TASK TO CARRY OUT: Below is a listing; reproduce each line of it exactly.

## start

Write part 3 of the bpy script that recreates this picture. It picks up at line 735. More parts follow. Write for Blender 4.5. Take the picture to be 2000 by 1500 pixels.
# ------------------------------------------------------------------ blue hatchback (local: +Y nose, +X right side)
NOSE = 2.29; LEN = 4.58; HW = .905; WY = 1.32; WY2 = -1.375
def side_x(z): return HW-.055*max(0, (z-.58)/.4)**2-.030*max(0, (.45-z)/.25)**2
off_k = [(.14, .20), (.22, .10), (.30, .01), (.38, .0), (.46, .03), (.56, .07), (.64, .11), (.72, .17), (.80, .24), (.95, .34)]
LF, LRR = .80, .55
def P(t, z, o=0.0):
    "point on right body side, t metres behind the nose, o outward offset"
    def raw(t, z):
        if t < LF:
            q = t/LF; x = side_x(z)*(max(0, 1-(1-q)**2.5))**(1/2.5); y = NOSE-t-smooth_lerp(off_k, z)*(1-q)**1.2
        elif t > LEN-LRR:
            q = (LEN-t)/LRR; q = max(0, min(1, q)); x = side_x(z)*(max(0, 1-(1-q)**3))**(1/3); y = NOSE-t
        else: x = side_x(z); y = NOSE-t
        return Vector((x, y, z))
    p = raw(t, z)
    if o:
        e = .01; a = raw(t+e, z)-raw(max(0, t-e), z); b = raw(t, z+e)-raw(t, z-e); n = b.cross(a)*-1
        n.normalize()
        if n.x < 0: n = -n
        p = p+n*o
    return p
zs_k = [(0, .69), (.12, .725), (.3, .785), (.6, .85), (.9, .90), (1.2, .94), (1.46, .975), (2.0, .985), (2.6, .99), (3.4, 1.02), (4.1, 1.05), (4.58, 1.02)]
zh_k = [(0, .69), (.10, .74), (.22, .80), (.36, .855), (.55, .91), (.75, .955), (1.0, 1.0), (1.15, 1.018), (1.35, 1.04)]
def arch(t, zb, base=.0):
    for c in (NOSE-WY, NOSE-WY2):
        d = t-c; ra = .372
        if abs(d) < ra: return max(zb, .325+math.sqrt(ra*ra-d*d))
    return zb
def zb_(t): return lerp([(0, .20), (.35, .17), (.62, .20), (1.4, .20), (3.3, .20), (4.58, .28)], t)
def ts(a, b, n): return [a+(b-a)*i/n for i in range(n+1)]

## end

ANSWER TO THIS PROBLEM:
Write part 3 of the bpy script that recreates this picture. It picks up at line 735. More parts follow. Write for Blender 4.5. Take the picture to be 2000 by 1500 pixels.
# ------------------------------------------------------------------ blue hatchback (local: +Y nose, +X right side)
NOSE = 2.29; LEN = 4.58; HW = .905; WY = 1.32; WY2 = -1.375
def side_x(z): return HW-.055*max(0, (z-.58)/.4)**2-.030*max(0, (.45-z)/.25)**2
off_k = [(.14, .20), (.22, .10), (.30, .01), (.38, .0), (.46, .03), (.56, .07), (.64, .11), (.72, .17), (.80, .24), (.95, .34)]
LF, LRR = .80, .55
def P(t, z, o=0.0):
    "point on right body side, t metres behind the nose, o outward offset"
    def raw(t, z):
        if t < LF:
            q = t/LF; x = side_x(z)*(max(0, 1-(1-q)**2.5))**(1/2.5); y = NOSE-t-smooth_lerp(off_k, z)*(1-q)**1.2
        elif t > LEN-LRR:
            q = (LEN-t)/LRR; q = max(0, min(1, q)); x = side_x(z)*(max(0, 1-(1-q)**3))**(1/3); y = NOSE-t
        else: x = side_x(z); y = NOSE-t
        return Vector((x, y, z))
    p = raw(t, z)
    if o:
        e = .01; a = raw(t+e, z)-raw(max(0, t-e), z); b = raw(t, z+e)-raw(t, z-e); n = b.cross(a)*-1
        n.normalize()
        if n.x < 0: n = -n
        p = p+n*o
    return p
zs_k = [(0, .69), (.12, .725), (.3, .785), (.6, .85), (.9, .90), (1.2, .94), (1.46, .975), (2.0, .985), (2.6, .99), (3.4, 1.02), (4.1, 1.05), (4.58, 1.02)]
zh_k = [(0, .69), (.10, .74), (.22, .80), (.36, .855), (.55, .91), (.75, .955), (1.0, 1.0), (1.15, 1.018), (1.35, 1.04)]
def arch(t, zb, base=.0):
    for c in (NOSE-WY, NOSE-WY2):
        d = t-c; ra = .372
        if abs(d) < ra: return max(zb, .325+math.sqrt(ra*ra-d*d))
    return zb
def zb_(t): return lerp([(0, .20), (.35, .17), (.62, .20), (1.4, .20), (3.3, .20), (4.58, .28)], t)
def ts(a, b, n): return [a+(b-a)*i/n for i in range(n+1)]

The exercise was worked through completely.